В обществе советского типа можно, по существу, играть только две роли: быть советским или антисоветским, но человек всегда определяется по степени «советскости». Если он не проявляет ни одного из этих качеств, он будет рассматриваться скорее как враг, чем как друг, ибо выпадает из общепринятых норм. «Это — как выбирать между двумя видами сосисок, когда ты на самом деле хочешь поесть рыбы», — говорил мне Бродский в интервью 1987 года.
Речь идет, другими словами, о независимости, об автономии; об отказе от ценностей, навязанных извне, для того чтобы создать и сформулировать свои собственные. Человек с таким подходом не борется с системой или иерархией противника активно; его сила в том, что он пытается быть самим собой: человеком, индивидуумом, а не слугой.
«Тревожит в антитоталитаризме то, — пишет польский поэт и эссеист Адам Загаевский, — что один из самых богатых источников его силы — его высочайшее духовное напряжение — зависит от того, что он сосредотачивает все зло мира в одном месте: в тоталитаризме». Антитоталитаризм превращает человека в ангела, лишив его и зла, и вины. Зло и вина — всегда удел государства, которое он винит во всем. Антитоталитаризм имеет с мишенью своей критики то общее, что заставляет человека отказаться от мысли о «жизни в противоречии», как это определяет Загаевский, становясь таким образом зародышем новой утопии, еще одной разновидности мессианства.
Подход, предложенный Бродским и Загаевским, более скромный, ибо не предполагает, что противник системы в моральном отношении стоит выше своего врага, ибо видит корни зла в самом человеке, в самом человеческом роде: в конце концов, политические системы созданы человеком. «Мы должны победить тоталитаризм мимоходом, — пишет Загаевский, — по пути к чему-то большему…»
Бродский — не политический писатель, но благодаря его биографии и особенностям родины творчество его стало политическим фактом. Защищая достоинство своего ремесла, он бросил вызов системе, желающей поставить себе на службу и ремесло, и самого мастера. В стране, где слово узурпировано государством, любое неофициальное слово воспринимается как вызов, как политическая угроза. В таком обществе всё политика — и слова и молчание в равной степени. (В этом проявляется, кстати, определяющая разница между царской и советской Россией, метко подмеченная Владимиром Набоковым в одной из его «Лекций по русской литературе». Он пишет: «Живописцы, писатели и композиторы прошлого века были совершенно уверены, что живут в стране, где господствует деспотизм и рабство, но они обладали огромным преимуществом… перед своими внуками, живущими в современной России: их не заставляли говорить, что деспотизма и рабства нет».)

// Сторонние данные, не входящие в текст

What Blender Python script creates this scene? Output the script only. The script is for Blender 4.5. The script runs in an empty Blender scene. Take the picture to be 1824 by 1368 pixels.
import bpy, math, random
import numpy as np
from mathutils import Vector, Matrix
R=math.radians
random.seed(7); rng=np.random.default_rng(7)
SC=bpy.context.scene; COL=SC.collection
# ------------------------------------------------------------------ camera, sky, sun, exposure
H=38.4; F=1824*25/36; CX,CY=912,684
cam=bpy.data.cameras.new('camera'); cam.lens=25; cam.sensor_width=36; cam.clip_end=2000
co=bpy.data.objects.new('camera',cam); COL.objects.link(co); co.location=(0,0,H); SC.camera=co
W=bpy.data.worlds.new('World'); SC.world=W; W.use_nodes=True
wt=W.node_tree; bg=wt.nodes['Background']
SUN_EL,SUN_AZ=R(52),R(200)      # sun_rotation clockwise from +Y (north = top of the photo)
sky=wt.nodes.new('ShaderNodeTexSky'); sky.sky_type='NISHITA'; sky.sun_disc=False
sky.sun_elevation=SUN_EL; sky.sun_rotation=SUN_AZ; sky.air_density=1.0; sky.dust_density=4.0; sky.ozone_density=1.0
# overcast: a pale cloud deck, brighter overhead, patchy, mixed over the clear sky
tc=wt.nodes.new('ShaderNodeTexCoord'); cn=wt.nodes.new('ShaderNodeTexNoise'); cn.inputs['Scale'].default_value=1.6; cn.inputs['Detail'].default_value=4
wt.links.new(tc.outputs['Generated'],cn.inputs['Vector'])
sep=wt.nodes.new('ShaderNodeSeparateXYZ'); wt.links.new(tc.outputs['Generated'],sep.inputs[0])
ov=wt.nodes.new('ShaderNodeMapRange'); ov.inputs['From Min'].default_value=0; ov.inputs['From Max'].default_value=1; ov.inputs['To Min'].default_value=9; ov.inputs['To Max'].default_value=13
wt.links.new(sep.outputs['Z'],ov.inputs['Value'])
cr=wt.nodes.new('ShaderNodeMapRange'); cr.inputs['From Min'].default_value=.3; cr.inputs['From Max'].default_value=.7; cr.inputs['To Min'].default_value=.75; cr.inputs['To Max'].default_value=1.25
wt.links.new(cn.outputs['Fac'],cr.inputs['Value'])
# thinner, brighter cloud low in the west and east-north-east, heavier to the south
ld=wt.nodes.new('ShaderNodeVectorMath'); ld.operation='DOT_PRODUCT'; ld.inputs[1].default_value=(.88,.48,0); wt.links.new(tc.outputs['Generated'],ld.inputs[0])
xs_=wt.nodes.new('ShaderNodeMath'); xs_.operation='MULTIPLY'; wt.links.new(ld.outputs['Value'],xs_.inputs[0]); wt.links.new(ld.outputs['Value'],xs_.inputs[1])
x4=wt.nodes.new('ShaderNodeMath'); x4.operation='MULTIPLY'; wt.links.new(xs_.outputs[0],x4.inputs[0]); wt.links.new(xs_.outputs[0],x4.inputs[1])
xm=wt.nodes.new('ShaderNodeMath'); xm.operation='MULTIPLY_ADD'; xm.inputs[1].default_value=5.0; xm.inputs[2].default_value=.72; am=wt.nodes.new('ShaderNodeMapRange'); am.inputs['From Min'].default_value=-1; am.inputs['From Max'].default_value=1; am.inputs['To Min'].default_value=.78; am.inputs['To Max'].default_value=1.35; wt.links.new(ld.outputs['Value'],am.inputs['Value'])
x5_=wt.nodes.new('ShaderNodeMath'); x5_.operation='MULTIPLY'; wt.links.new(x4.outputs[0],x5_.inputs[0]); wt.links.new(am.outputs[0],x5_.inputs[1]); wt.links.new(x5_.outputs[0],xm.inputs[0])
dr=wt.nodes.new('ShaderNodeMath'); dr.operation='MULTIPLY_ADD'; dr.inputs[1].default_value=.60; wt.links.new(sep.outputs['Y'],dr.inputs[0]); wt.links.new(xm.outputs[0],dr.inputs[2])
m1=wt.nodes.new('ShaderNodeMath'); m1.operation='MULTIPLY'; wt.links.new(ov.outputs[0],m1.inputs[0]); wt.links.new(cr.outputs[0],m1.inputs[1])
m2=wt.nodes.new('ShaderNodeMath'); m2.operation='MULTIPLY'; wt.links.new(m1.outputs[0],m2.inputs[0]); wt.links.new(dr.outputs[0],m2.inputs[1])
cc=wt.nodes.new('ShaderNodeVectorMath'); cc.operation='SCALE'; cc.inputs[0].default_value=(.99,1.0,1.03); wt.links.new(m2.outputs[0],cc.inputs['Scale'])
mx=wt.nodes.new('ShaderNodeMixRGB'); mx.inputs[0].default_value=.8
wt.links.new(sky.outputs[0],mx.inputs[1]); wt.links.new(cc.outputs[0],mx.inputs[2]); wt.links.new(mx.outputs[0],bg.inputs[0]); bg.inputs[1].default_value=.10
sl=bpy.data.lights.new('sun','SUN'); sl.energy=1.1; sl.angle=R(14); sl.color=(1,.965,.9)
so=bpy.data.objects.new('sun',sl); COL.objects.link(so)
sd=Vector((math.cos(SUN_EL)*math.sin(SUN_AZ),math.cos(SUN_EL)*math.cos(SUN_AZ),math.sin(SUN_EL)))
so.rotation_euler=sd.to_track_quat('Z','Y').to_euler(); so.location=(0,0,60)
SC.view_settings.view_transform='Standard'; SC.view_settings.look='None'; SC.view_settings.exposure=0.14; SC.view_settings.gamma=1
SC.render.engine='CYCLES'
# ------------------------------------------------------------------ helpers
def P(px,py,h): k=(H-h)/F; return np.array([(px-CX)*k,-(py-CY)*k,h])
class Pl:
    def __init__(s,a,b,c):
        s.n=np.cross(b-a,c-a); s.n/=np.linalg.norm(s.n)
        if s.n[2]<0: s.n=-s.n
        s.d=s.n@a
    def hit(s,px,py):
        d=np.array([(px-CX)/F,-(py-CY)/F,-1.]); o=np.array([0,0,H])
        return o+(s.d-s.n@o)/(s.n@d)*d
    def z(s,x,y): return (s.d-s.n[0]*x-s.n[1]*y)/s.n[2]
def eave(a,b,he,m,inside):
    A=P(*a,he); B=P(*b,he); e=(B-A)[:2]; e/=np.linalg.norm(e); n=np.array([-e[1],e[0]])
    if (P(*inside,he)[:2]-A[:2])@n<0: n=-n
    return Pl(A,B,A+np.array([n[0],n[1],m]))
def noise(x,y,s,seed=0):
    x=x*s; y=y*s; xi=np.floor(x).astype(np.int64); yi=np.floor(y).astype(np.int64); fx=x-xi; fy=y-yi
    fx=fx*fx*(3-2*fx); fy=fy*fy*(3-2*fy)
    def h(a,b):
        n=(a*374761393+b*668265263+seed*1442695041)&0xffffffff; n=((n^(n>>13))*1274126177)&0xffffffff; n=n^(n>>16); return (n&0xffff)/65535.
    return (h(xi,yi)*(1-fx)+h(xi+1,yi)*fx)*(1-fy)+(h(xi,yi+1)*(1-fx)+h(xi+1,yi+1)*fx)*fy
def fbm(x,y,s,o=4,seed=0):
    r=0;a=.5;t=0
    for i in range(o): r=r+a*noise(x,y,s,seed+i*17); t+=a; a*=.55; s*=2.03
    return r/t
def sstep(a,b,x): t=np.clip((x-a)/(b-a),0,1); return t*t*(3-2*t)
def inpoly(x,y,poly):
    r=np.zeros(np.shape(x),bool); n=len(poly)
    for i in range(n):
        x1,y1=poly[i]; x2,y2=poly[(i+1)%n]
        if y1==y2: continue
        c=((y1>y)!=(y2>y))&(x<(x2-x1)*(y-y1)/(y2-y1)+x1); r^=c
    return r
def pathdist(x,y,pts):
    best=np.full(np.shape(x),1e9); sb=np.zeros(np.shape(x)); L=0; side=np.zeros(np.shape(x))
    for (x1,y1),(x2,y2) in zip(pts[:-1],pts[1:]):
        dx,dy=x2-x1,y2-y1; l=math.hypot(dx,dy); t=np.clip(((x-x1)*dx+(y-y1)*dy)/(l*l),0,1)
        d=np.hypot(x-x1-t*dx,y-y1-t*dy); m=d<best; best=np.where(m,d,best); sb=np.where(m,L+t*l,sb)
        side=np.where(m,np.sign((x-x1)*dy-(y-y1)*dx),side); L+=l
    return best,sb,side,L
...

В эссе «Состояние, которое мы называем изгнанием» Бродский пишет, что нужно, разумеется, говорить об угнетении в тоталитарном обществе. «В этом наша ценность для свободного мира: в этом наша функция». Но добавляет он,
возможно, наша большая ценность и более важная функция — в том, чтобы быть невольной иллюстрацией удручающей идеи, что освобожденный человек не есть свободный человек, что освобождение — лишь средство достижения свободы, а не ее синоним.
И еще:
Однако если мы хотим играть бОльшую роль, роль свободных людей, то нам следует научиться — или, по крайней мере, подражать — тому, как свободный человек терпит поражение. Свободный человек, когда он терпит поражение, никого не винит.